As a writer whose work is almost always inspired by place, I’ve read a lot of books set in the American West and am frequently asked for recommendations by family and friends. Giving such advice isn’t as easy as it seems it should be. For me, reading about Wyoming, and the American West at large, can be a tricky path to navigate—I want to read and connect to authors who love the land like I do, but I don’t want to wade into and perpetuate romanticized, simplified versions of Western places, Western values, and Western history. Likewise, I don’t enjoy spending hours with writing so focused on de-romanticizing the West that it strips away all the beauty, love, and hope I’ve found to be vital to my own experience here. The other problem is that my “b.s. barometer” runs on high when I’m reading about places and pursuits I am well familiar with, and if something rings false, feels exaggerated, or seems like it’s been elevated for purely literary purposes, I get distracted at best and want to throw the book at the wall at worst.
These three tripping points were on my mind as I scanned my shelves for books I feel are worth sharing here, but I forgot about all of that when I picked up the following two volumes. Both simply drew my hand, and lifting each, cracking open the pages, left me thinking only, “I love this book.”
I love James Galvin’s poetry, but I first discovered his writing when one one my graduate school professors pointed me to The Meadow, which meditates on the history and evolution of both the natural and built environments on a small ranch on the Wyoming-Colorado border. A reflection on how the titular meadow shifts with passing seasons, years, and generations, the book is both elegy and celebration, a deep reflection on the land and the people tied to it by family, labor, and love.
In it, Galvin blends techniques of fiction and non-fiction, and the Meadow reads like a memoir, a natural history, and a novel with the landscape as a central character. Galvin’s immense talent as a poet imbues every page with lyrical, piercing language that mimics the rhythm, beauty, and harshness of the seasons and country of Wyoming. The characters who people this landscape remind me of many Westerners I know while also standing out as completely and utterly unique (also like so many Westerners I know). Whenever I drive Highway 287 from Laramie to Fort Collins, I look out at the liminal land caught between high plains and high mountains and think about this book and what it means to belong to a place.
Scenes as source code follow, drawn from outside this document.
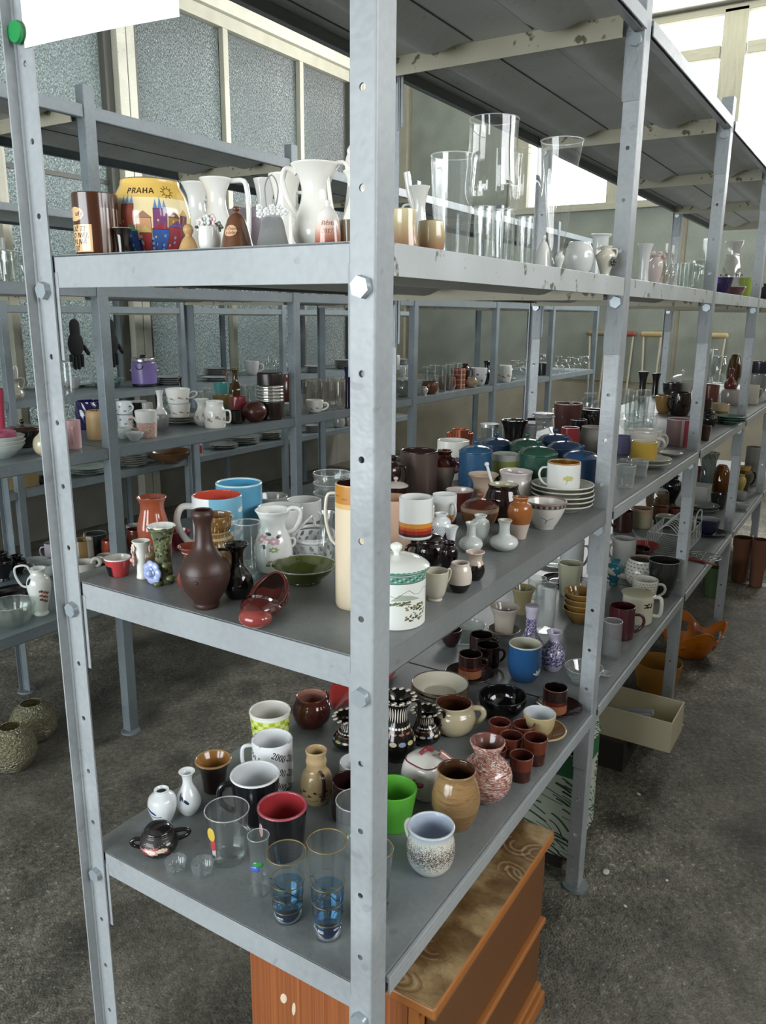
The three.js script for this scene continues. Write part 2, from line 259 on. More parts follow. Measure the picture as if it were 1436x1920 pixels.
// ---------- the room ----------
{
  struct('floor', metreUV(box(RX0 - 0.2, RX1 + 0.2, -0.15, 0, RZ0 - 0.2, RZ1 + 0.2)), M.concrete);
  struct('ceiling', metreUV(box(RX0 - 0.2, RX1 + 0.2, RY, RY + 0.2, RZ0 - 0.2, RZ1 + 0.2)), M.ceiling);
  // north wall behind the racks: low plinth, tall sheet panes in frames
  const north = struct('wall_north', merge([metreUV(box(RX0 - 0.2, RX1 + 0.2, 0, 0.43, RZ0 - 0.2, RZ0 + 0.03)), metreUV(box(RX0 - 0.2, RX1 + 0.2, 3.44, RY, RZ0 - 0.2, RZ0)), metreUV(box(RX0 - 0.2, -2.3, 0.43, 3.44, RZ0 - 0.2, RZ0)), ...[-2.3, 0.46, 3.13, 5.86].map((x) => metreUV(box(x - 0.135, x + 0.135, 0.43, 3.44, RZ0 - 0.2, RZ0))), metreUV(box(RX1 - 0.1, RX1 + 0.2, 0.43, 3.44, RZ0 - 0.2, RZ0))]), M.wall);
  // outside, behind the panes: yard, a neighbouring building close by, a roof overhang
  struct('ground', box(-30, 30, -0.2, -0.16, -30, RZ0 - 0.2), std(0x55554c, 0.9)); 
  const out = struct('neighbour_building', merge([box(-30, 5.0, -0.16, 2.9, -9, -6.6), box(5.0, 30, -0.16, 7, -9, -5.0)]), std(0x3f443f, 0.9));
  struct('roof_overhang', box(-12, 14, 3.5, 3.62, RZ0 - 1.1, RZ0 - 0.2), std(0x4a4a44, 0.9));
  const pane = (x0, x1, y0, y1) => { const q = new THREE.PlaneGeometry(x1 - x0, y1 - y0); q.translate((x0 + x1) / 2, (y0 + y1) / 2, RZ0 - 0.006); mesh('pane', metreUV(q), M.pane, north); };
  const bar = (x0, x1, y0, y1, d, m) => mesh('frame_bar', metreUV(box(x0, x1, y0, y1, RZ0, RZ0 + d, 0.004)), m, north);
  const cols = [[-2.3, [-1.4, -0.5]], [0.46, [1.36, 2.22]], [3.13, [4.13, 5.04]], [5.86, []]];
  for (let i = 0; i < cols.length; i++) {
    const [px, mu] = cols[i], end = i < cols.length - 1 ? cols[i + 1][0] : RX1 + 0.1, edges = [px + 0.135, ...mu.flatMap((m) => [m - 0.035, m + 0.035]), end - 0.135];
    // pillar: two cream boards between dark reveals
    mesh('pillar_board', metreUV(box(px - 0.07, px + 0.005, 0, 3.62, RZ0, RZ0 + 0.10, 0.004)), M.cream, north);
    mesh('pillar_board', metreUV(box(px + 0.01, px + 0.075, 0, 3.62, RZ0, RZ0 + 0.10, 0.004)), M.cream, north);
    bar(px - 0.135, px - 0.072, 0.42, 3.62, 0.05, M.frameDark); bar(px + 0.078, px + 0.135, 0.42, 3.62, 0.05, M.frameDark);
    for (let k = 0; k < edges.length; k += 2) { pane(edges[k], edges[k + 1], 0.43, 2.235); pane(edges[k], edges[k + 1], 2.25, 3.44); bar(edges[k], edges[k + 1], 2.226, 2.256, 0.012, M.frameDark); }
    for (const m of mu) { bar(m - 0.035, m + 0.012, 0.42, 3.46, 0.045, M.frame); bar(m + 0.014, m + 0.035, 0.42, 3.46, 0.03, M.cream); }
    bar(px + 0.135, end - 0.135, 3.44, 3.53, 0.05, M.frame); bar(px + 0.135, end - 0.135, 3.53, 3.64, 0.09, M.cream);
  }
  // far end wall: plinth, sheet panels, band of blown-out windows above
  const WZ = -2.70, east = struct('wall_east', merge([metreUV(box(RX1, RX1 + 0.2, 0, 2.38, RZ0 - 0.2, RZ1 + 0.2)), metreUV(box(RX1, RX1 + 0.2, 2.38, RY, RZ0 - 0.2, WZ)), metreUV(box(RX1, RX1 + 0.2, 3.76, RY, WZ, RZ1 + 0.2)), metreUV(box(RX1, RX1 + 0.2, 2.38, 3.76, 0.62, RZ1 + 0.2)), metreUV(box(RX1 - 0.05, RX1, 0, 0.82, RZ0, RZ1))]), M.beige);
  for (let z = RZ0 + 0.2, i = 0; z < RZ1 - 0.5; z += 1.35, i++) mesh('panel', metreUV(box(RX1 - 0.015, RX1, 0.85, 2.33, z, z + 1.31)), M.wallGreen, east);
  mesh('panel', metreUV(box(RX1 - 0.015, RX1, 2.36, RY - 0.02, RZ0 + 0.2, WZ - 0.06)), M.wallGreen, east); mesh('frame_bar', metreUV(box(RX1 - 0.05, RX1, 0.82, RY, RZ0 + 0.02, RZ0 + 0.16)), M.frame, east);
  const w1 = struct('window_1', box(RX1 + 0.02, RX1 + 0.05, 2.38, 3.76, WZ, 0.62), glow);
  const fe = (z0, z1, y0, y1, d) => mesh('window_frame', box(RX1 - d, RX1 + 0.02, y0, y1, z0, z1, 0.005), M.frame, w1);
  for (const z of [-2.70, -1.78, -0.94, 0.5]) fe(z - 0.03, z + 0.15, 2.38, 3.76, 0.05);
  fe(WZ, 0.65, 2.33, 2.39, 0.06); fe(WZ, 0.65, 3.73, 3.78, 0.05);
  for (const [x0, x1] of [[-1.62, -0.98], [-0.78, 0.46]]) fe(x0, x1, 3.42, 3.51, 0.04);
  // wall across the aisle with its own window band
  struct('wall_south', merge([metreUV(box(RX0 - 0.2, RX1 + 0.2, 0, 2.0, RZ1, RZ1 + 0.2)), metreUV(box(RX0 - 0.2, RX1 + 0.2, 3.7, RY, RZ1, RZ1 + 0.2)), metreUV(box(RX0 - 0.2, -1.5, 2.0, 3.7, RZ1, RZ1 + 0.2))]), M.wall);
  const w2 = struct('window_2', box(-1.5, RX1, 2.0, 3.7, RZ1 + 0.02, RZ1 + 0.05), glow);
  for (let x = -1.5; x < RX1; x += 1.12) mesh('window_frame', box(x - 0.04, x + 0.04, 2.0, 3.7, RZ1 - 0.03, RZ1 + 0.02), M.frame, w2);
  // wall behind the visitor, wide low windows
  struct('wall_west', merge([metreUV(box(RX0 - 0.2, RX0, 0, 0.33, RZ0 - 0.2, RZ1 + 0.2)), metreUV(box(RX0 - 0.2, RX0, 2.77, RY, RZ0 - 0.2, RZ1 + 0.2)), metreUV(box(RX0 - 0.2, RX0, 0.33, 2.77, RZ0 - 0.2, -3.62)), metreUV(box(RX0 - 0.2, RX0, 0.33, 2.77, 0.42, RZ1 + 0.2))]), M.wall);
  const w3 = struct('window_3', box(RX0 - 0.05, RX0 - 0.02, 0.33, 2.77, -3.62, 0.42), glow);
  for (let z = -3.6; z < 0.5; z += 1.0) mesh('window_frame', box(RX0 - 0.02, RX0 + 0.03, 0.33, 2.77, z - 0.04, z + 0.04), M.frame, w3);
  // worn white line painted across the aisle
  const line = thing('floor_line', 'worn white line painted across the concrete aisle floor', 'floor marking', [3.86, 0, 0.5]);
  mesh('paint', metreUV(box(-0.035, 0.035, 0, 0.0012, -0.62, 0.9)), std(0xbdbab0, 0.8, { map: wornMap }), line);
}

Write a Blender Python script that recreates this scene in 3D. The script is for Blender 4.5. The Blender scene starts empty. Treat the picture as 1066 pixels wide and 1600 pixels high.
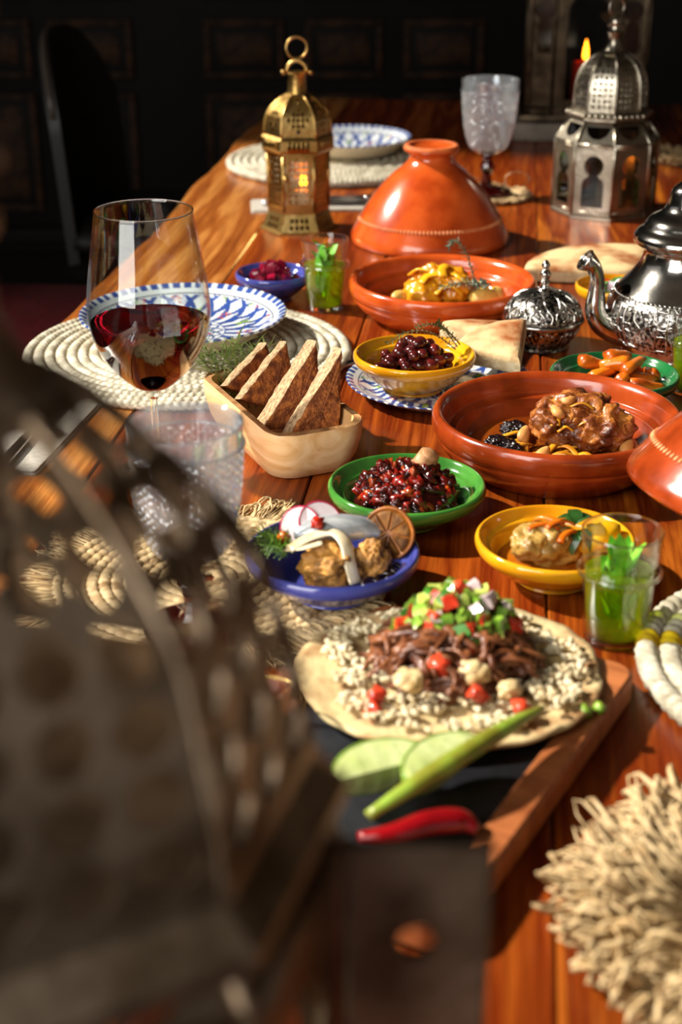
import bpy, bmesh, math, random
import numpy as np
from mathutils import Vector, Matrix, Euler, noise

PI = math.pi
R = math.radians
rnd = random.Random(11)
scene = bpy.context.scene
COL = scene.collection

# ------------------------------------------------------------------ camera
T = 0.75                      # height of the table top
CH = 0.55                     # camera above the table top
PITCH = R(24.5)
FPX = 2300.0                  # focal length in pixels of a 1066 x 1600 frame
cd = bpy.data.cameras.new('camera')
cam = bpy.data.objects.new('camera', cd)
COL.objects.link(cam)
cam.location = (0, 0, T + CH)
cam.rotation_euler = (PI / 2 - PITCH, 0, 0)
cd.sensor_fit = 'VERTICAL'
cd.sensor_height = 36.0
cd.lens = FPX / 1600 * 36
cd.clip_start = 0.02
cd.dof.use_dof = True
cd.dof.focus_distance = 1.43
cd.dof.aperture_fstop = 5.0
scene.camera = cam
scene.cycles.transparent_max_bounces = 32
scene.cycles.max_bounces = 14
scene.cycles.transmission_bounces = 12

# ------------------------------------------------------------------ world, lights, exposure
scene.view_settings.view_transform = 'Standard'
scene.view_settings.look = 'None'
scene.view_settings.exposure = 0.08
scene.view_settings.gamma = 1.0
scene.view_settings.use_curve_mapping = False
w = bpy.data.worlds.new('world')
scene.world = w
w.use_nodes = True
wb = w.node_tree.nodes['Background']
wb.inputs[0].default_value = (0.95, 0.95, 1.0, 1)
wb.inputs[1].default_value = 0.22

def aim(o, d):
    o.rotation_euler = Vector(d).to_track_quat('-Z', 'Y').to_euler()

sd = bpy.data.lights.new('sun', 'SUN')
sun = bpy.data.objects.new('sun', sd)
COL.objects.link(sun)
SUN_EL, SUN_AZ = R(40), R(14)         # sun stands to the left, a little beyond the table
SUND = Vector((math.cos(SUN_EL) * math.cos(SUN_AZ), -math.cos(SUN_EL) * math.sin(SUN_AZ), -math.sin(SUN_EL)))
aim(sun, SUND)
sun.location = (-4, 2, 5)
sd.energy = 8.5
sd.angle = R(2.2)
sd.color = (1.0, 0.93, 0.82)

ad = bpy.data.lights.new('camera_side_fill', 'AREA')      # unseen fill lamp added behind and left of the camera
area = bpy.data.objects.new('camera_side_fill', ad)
COL.objects.link(area)
area.location = (-1.45, -0.75, T + 0.95)
aim(area, Vector((0.25, 1.35, T)) - Vector(area.location))
ad.shape = 'RECTANGLE'
ad.size, ad.size_y = 1.6, 2.1
ad.energy = 95
ad.color = (1.0, 0.97, 0.92)

# ------------------------------------------------------------------ picture frame helpers
def ray(px, py):
    dx, dy = (px - 533) / FPX, (800 - py) / FPX
    c, s = math.cos(PITCH), math.sin(PITCH)
    return Vector((dx, c + dy * s, -s + dy * c))

def at(px, py, h=0.0):
    """world point at height h above the table seen at that pixel"""
    d = ray(px, py)
    t = (h - CH) / d.z
    return Vector((d.x * t, d.y * t, T + h))

def depth(p):
    return p[1] * math.cos(PITCH) + (T + CH - p[2]) * math.sin(PITCH)

def size(px, p):
    return px / FPX * depth(p)

def zat(y, Y):
    """height above the table of something at distance Y seen at image row y"""
    return CH - Y * math.tan(PITCH - math.atan((800 - y) / FPX))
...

One for the Blackbird, One for the Crow, Olivia Hawker
When a sudden act of violence leaves Cora Bemis and Nettie Mae Webber to run their neighboring frontier farms without their husbands, they are forced to reckon with distrust, guilt, and blame and rely on each other to support their families. As the two women navigate the hardships of life on the high plains, Cora’s daughter Beulah and Nettie Mae’s son, Clyde, deepen their ties to the land, the work, and each other, further complicating the uneasy alliance their mother’s have formed.
While my interest in literature of the American West tends to run towards contemporary stories and settings, this novel, set in 1876, has stuck with me in a way many books don’t. At its core, the novel is a mediation on life and death and the deep lessons we can learn about this cycle if we listen closely to the land. Beulah experiences this connection to the natural world on an intuitive, lyrical level, and through her, the reader, like the other characters, comes to understand it, too. I think of her voice often when I’m walking the Red Desert and listening to the wind through the sage and grass.